Friday, November 5

Jobs Data Highlight the Challenges for Washington

As President Obama said himself, that was the message in Friday’s Labor Department report, which showed that the United States economy added 151,000 jobs in October.

It was certainly a welcome change after four months of job losses but not strong enough to make a dent in unemployment. Nearly 15 million people are still out of work, and the unemployment rate remains at 9.6 percent.

The jobless rate has not fallen substantially this year largely because job growth has been barely fast enough to absorb new entrants to the labor force. And even if the economy suddenly ramps up and starts adding 208,000 jobs a month — the average during the best year of job creation this decade — it would take 12 years to fully close the gap between the growing number of American workers and the total number of jobs available, according to Brookings Institution’s Hamilton Project.

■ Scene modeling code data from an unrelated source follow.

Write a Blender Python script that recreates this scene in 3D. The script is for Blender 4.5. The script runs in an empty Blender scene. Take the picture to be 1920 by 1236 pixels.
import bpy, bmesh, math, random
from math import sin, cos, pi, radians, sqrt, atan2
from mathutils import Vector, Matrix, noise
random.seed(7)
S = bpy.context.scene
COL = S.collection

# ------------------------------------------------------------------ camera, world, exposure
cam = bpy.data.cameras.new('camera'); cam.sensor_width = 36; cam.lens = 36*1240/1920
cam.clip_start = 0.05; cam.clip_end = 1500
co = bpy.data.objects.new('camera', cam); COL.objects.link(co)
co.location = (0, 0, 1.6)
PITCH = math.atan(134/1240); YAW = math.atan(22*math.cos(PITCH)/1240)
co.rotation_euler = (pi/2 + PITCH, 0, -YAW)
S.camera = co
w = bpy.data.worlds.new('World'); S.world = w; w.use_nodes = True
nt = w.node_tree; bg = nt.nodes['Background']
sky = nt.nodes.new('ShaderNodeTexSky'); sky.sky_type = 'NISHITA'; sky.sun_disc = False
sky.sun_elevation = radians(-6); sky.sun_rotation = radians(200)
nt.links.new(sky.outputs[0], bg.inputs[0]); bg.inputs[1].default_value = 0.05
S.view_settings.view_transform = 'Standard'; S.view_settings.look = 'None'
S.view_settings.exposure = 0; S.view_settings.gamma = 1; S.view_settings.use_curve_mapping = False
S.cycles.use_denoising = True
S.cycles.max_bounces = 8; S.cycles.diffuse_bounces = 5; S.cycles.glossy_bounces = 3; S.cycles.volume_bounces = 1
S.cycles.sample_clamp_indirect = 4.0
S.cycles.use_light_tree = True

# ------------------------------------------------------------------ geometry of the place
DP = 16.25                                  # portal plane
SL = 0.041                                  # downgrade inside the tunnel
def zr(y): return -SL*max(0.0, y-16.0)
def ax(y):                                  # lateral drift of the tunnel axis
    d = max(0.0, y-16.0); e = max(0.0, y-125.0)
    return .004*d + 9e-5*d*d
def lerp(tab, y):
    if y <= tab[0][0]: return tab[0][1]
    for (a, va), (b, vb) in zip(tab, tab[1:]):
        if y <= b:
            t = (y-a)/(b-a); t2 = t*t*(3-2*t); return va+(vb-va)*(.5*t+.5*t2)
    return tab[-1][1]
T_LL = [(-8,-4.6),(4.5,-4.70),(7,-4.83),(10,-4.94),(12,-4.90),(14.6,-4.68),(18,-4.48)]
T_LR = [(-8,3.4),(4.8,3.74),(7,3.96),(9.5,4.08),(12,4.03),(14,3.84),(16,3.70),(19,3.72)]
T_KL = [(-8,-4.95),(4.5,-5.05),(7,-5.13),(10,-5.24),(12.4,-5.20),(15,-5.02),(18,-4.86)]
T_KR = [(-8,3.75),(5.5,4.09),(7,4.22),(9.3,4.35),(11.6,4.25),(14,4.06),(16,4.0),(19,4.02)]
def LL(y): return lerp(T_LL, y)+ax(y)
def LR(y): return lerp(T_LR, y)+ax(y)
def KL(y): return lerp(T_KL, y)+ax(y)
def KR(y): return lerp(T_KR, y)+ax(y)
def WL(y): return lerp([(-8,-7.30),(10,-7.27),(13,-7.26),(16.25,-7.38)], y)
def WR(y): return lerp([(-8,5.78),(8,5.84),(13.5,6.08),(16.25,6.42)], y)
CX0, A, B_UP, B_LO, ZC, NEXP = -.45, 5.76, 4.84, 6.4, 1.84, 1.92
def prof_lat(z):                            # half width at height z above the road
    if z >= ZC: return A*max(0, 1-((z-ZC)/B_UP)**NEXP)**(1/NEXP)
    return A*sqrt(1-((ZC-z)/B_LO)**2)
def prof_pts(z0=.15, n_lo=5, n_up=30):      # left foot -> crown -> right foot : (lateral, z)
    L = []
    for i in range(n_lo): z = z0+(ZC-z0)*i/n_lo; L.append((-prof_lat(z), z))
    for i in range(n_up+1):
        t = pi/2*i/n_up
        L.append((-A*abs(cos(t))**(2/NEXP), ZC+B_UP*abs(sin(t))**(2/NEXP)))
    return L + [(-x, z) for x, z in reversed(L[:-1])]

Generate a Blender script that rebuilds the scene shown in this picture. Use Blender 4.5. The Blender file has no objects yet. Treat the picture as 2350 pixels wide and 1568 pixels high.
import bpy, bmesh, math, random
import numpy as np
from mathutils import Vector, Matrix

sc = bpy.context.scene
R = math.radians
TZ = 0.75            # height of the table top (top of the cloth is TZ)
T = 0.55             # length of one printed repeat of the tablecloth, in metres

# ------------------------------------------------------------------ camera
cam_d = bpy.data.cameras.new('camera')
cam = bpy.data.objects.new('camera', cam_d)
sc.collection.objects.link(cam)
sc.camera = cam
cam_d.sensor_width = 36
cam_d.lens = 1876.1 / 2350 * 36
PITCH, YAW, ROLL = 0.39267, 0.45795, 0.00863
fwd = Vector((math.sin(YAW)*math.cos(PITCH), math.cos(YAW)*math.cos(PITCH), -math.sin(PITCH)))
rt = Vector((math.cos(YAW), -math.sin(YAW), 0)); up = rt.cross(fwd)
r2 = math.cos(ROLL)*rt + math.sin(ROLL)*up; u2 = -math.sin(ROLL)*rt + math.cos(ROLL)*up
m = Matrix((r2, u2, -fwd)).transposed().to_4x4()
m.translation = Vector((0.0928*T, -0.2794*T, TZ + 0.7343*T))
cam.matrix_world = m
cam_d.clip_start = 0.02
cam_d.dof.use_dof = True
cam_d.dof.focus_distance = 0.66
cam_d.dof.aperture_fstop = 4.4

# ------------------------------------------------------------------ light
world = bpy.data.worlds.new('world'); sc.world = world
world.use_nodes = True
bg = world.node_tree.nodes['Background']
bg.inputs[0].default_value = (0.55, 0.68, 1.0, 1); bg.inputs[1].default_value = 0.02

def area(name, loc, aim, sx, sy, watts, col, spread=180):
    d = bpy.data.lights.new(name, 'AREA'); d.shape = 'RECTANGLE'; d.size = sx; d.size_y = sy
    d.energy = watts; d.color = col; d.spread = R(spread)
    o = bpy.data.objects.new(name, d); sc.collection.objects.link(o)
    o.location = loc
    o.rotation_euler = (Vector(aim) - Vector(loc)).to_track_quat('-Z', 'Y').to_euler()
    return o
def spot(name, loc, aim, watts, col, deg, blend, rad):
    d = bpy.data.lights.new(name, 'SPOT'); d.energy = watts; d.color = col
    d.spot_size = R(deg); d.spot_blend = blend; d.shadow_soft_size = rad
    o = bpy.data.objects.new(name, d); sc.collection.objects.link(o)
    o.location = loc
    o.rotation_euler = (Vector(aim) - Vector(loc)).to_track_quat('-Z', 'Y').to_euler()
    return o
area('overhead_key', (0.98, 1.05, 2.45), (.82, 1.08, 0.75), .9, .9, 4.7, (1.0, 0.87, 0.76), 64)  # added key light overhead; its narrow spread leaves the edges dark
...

The latest numbers underscore the challenges that lie ahead for Washington in the wake of a newly divided government and calls by Republican leadership to discredit President Obama’s economic policies. Economists themselves cannot agree about what kinds of policy measures would rescue the job market. And even if a magic bullet were available, it seems unlikely that a gridlocked Congress could cooperate long enough to put it in place.

The policy measures that are more feasible — in particular, the Federal Reserve’s decision this week to pump more money into the economy — seem to be upsetting the rest of world. The lead-up to the Group of 20 summit meeting in South Korea next week has been dominated by criticisms of the Fed’s announcement and battle cries over “currency wars.”

Given all this, President Obama has tried to recast his Asia trip as a jobs mission.

“The primary purpose is to take a bunch of U.S. companies and open up markets so that we can sell in Asia, in some of the fastest-growing markets in the world, and we can create jobs here in the United States of America,” Mr. Obama told his cabinet Thursday. On Friday he tried to highlight the bright spots in the jobs report, calling it “encouraging.” Still he acknowledged, “The fact is, an encouraging jobs report doesn’t make a difference if you’re still one of the millions of people who are looking for work.”

He reached out to Republicans who have just won control of the House and picked up six seats in the Senate, pledging to work together on job growth. “I am open to any idea, any proposal, any way we can get the economy growing faster so that people who need work can find it faster,” he said, ticking off ideas like more infrastructure spending and tax breaks for businesses.